Former Mayor Mollie Cardamone, arguing for the STOP position, said the city would best return to a time when major developments still landed at public hearings; otherwise elected officials often had to answer for projects approved without their input. In the past year, conversation erupted about major projects like The Vue without extensive conversation, a project she said was attractive but had too narrow sidewalks separating the building from the road. “There’s some problems I would take issue with,” the former elected official said. Chris Gallagher, a partner at Hoyt Architects, argued however that more positive developments came into place because of the master plan and administrative review, and that broader planning efforts like improved streetscapes and roundabouts meant more. “Public hearings for individual buildings do not lead to high quality walkable streets,” he said, while noting Sarasota’s WalkScore is the fourth best in America.

Slamming an eight-pound copy of the city development code on the table, former City Commissioner Eileen Normile, a STOP member, said asking the public to be constantly involved in public conversation about the broader city code wasn’t fair to citizens who simply want input on projects that could soon change their own neighborhood. She also said that praise of walkability downtown ignored that the community has been ranked as the 10th most dangerous for pedestrians. “Administrative approval of projects is not something any city is required to do,” she said. “It’s not a property right.”

Javi Suarez, a principal at Apex Studio Suarez, took umbrage at the notion developers didn’t share a concern for the community, and he said professional city staff involved in review provide the oversight needed to make sure projects serve community needs. “It cannot take away public input and allow the staff to make decisions,” he said. “What it can do is determine dimensional standards, building design standards and so forth.”

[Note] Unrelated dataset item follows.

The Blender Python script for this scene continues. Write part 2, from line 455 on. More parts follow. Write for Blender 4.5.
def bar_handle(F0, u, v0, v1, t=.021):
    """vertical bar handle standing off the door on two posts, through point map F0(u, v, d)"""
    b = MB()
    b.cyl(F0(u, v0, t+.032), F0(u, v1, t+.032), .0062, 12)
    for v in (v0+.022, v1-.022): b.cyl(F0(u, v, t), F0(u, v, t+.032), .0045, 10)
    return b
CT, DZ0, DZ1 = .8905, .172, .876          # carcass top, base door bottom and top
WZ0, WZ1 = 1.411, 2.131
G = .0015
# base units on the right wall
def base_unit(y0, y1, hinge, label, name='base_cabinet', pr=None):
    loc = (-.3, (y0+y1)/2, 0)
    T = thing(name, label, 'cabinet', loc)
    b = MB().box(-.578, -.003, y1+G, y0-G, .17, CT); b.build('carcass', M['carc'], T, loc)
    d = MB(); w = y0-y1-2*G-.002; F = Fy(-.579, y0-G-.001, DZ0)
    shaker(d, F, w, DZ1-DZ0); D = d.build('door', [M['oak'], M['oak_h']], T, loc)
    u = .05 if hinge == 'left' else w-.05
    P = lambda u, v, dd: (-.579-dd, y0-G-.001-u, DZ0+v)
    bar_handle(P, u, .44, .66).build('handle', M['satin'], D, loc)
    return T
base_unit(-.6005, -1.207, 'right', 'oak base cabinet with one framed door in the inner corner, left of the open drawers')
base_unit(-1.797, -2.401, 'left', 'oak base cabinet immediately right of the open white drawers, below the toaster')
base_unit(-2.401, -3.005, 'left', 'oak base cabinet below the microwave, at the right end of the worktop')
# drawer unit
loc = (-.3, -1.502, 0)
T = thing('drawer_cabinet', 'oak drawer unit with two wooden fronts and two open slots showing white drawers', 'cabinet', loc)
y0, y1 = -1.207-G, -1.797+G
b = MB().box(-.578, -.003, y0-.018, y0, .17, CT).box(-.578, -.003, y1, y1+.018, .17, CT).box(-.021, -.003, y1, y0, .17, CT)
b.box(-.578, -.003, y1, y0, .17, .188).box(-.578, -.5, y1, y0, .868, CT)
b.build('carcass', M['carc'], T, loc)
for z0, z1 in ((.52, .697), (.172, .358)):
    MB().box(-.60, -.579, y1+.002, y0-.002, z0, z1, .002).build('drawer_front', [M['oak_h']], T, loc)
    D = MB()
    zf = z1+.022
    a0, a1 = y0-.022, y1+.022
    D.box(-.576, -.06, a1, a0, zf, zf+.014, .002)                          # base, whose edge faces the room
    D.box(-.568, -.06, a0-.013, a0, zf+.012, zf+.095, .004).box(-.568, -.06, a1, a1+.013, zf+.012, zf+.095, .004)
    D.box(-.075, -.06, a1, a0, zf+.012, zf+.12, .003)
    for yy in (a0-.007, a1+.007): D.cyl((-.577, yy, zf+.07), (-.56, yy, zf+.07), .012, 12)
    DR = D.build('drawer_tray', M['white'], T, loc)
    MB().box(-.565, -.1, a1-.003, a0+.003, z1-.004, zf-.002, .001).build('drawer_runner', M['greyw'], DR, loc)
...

Attendees at Mildred Sainer Pavillion on Tuesday who voted on the issue before the debate favored the STOP position, but the winner of the debate was determined not just on raw support but by how many minds were changed. A tally at the end of the Rumble event showed that both those arguing for public hearings and against them won over some undecided attendees, and the STOP position drew more people to their side, securing victory at the event.